Free Agency: Collusion or Common Sense?

SCOTTSDALE, Az. – Fifteen days removed from Opening Day and the free agent market is starting to clear up. On Monday Carlos Gonzalez re-signed with the Rockies, Jake Arrieta with the Phillies, Lance Lynn with the Twins and Jonathan Lucroy with the A’s.

Lynn, Lucroy and Gonzalez each signed for a year.  Arietta agreed to a three-year guarantee with the Phillies. It wasn’t what they were looking for, but then there weren’t many deals that met the expectations of players and their agents this winter.

Among the 84 free-agent signings listed on the ESPN tracker (http://www.espn.com/mlb/freeagents) only four signed a deal longer than four years.

 

There were 39 one-year deals, 32 two-year deals and nine three-year deals.

Is it collusion or common sense or a combination of both?

The agents and Major League Baseball Players Association have indicated concerns that the owners are involved in collusion again.

And, yes, teams like the Marlins, Rays, Royals, Tigers, the A’s, Marlins, Pirates and Reds are in major rebuilds, slashing payroll and moving veterans.

But there are two other factors to consider.

This wasn’t one of those eye-popping free agent crops, like the one looming a year from now when, among others, the potential free agents include Manny Machado and Bryce Harper, both of whom will go on the market in their 20s. They could be joined by Clayton Kershaw, who doesn’t turn 29 until Monday, and has an opt-out in a contract that guarantees him $32 million in 2019 and $33 million in 2020.

The one position player that created a lot of conversation in this winter’s free agent field was Martinez. Agent Scott Boras was throwing out a $200 million figure for Martinez after Martinez switched agents and signed up with Boras. The market never developed in light of the fact Martinez’s defense is questioned, eliminating serious interest by NL teams. But it’s not like he is a pauper. Martinez did get a five-year, $110 million deal from the Red Sox.
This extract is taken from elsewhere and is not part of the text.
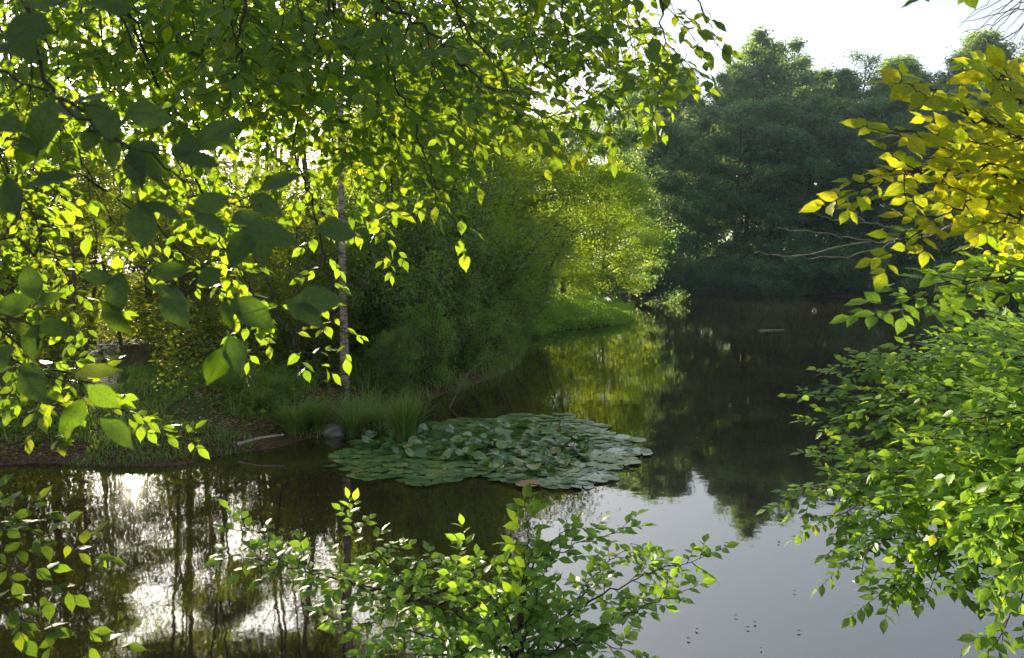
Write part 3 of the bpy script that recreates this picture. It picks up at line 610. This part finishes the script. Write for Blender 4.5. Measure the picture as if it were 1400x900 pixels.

And it was just four springs ago that Martinez was released out of the Astros’ minor-league camp.

There also is the world of analytics.

The media has become buried under statistical analysis to the point that Carlos Gonzalez hit a home run into the third deck at Coors Field and MLB.com proclaimed that the ball had a 94.6 percent chance of being a home run. Yeah, right. What else would it be if it went into the third deck, a double?

The numbers crunching, however, has shown that what the eyes of scouts and field personal saw for years has validity – players in their mid-30s have a limited upside. And once the new breed executives get all their spread sheets printed off, it does impact the thought process in handing out long-term contracts that have substantial commitments for players when they go past the 35-year-old barrier.

It’s not like free agents have not received sizable annual salaries. They just haven’t received the lengthy guarantees.

Among the 50 contracts with the highest annual average value (AAV) in major-league history, six were signed for the 2018  season, the second largest group of players of any year, behind only 11 in 2016. There were two a year ago – Yoenis Cespedes with the Mets, who is tied for seventh with an AAV of $27.5 million, and Stephen Strasburg, tied for 12th with a $25 million AAV.

There is still money being spent. It’s just the commitment isn’t as long.

This year, after the Rockies had an initial offer of $45 million for three years rejected by Greg Holland, their closer last year, the Rockies signed free agent Wade Davis to fill that role to a three-year, $52 million deal, an AAV of $17.3 million, the largest ever for a reliever.

That’s rub with agents.

Clubs are heeding the lessons of history when it comes to those mega deals for players once they are, in the words of John Conlee, on the back side of 30, short side of life.

Since 2001 there have been 319 players who appeared in 100 or more games after turning 35, and only six compiled a 35-and-older batting average above .300, led by Barry Bonds, and just 14 hit more than .290, according to Baseball-reference.com. And only 17 players hit 100 or more home runs from the season in which he was 35 until retirement.

Among starting pitchers, Roger Clemens (3.28) had the lowest ERA of any pitcher who beginning with the season in which he was 35, and was one of 15 out of 36 pitchers who met that qualification with an ERA below 4.00 for that portion of his career, according to Baseball-reference.com.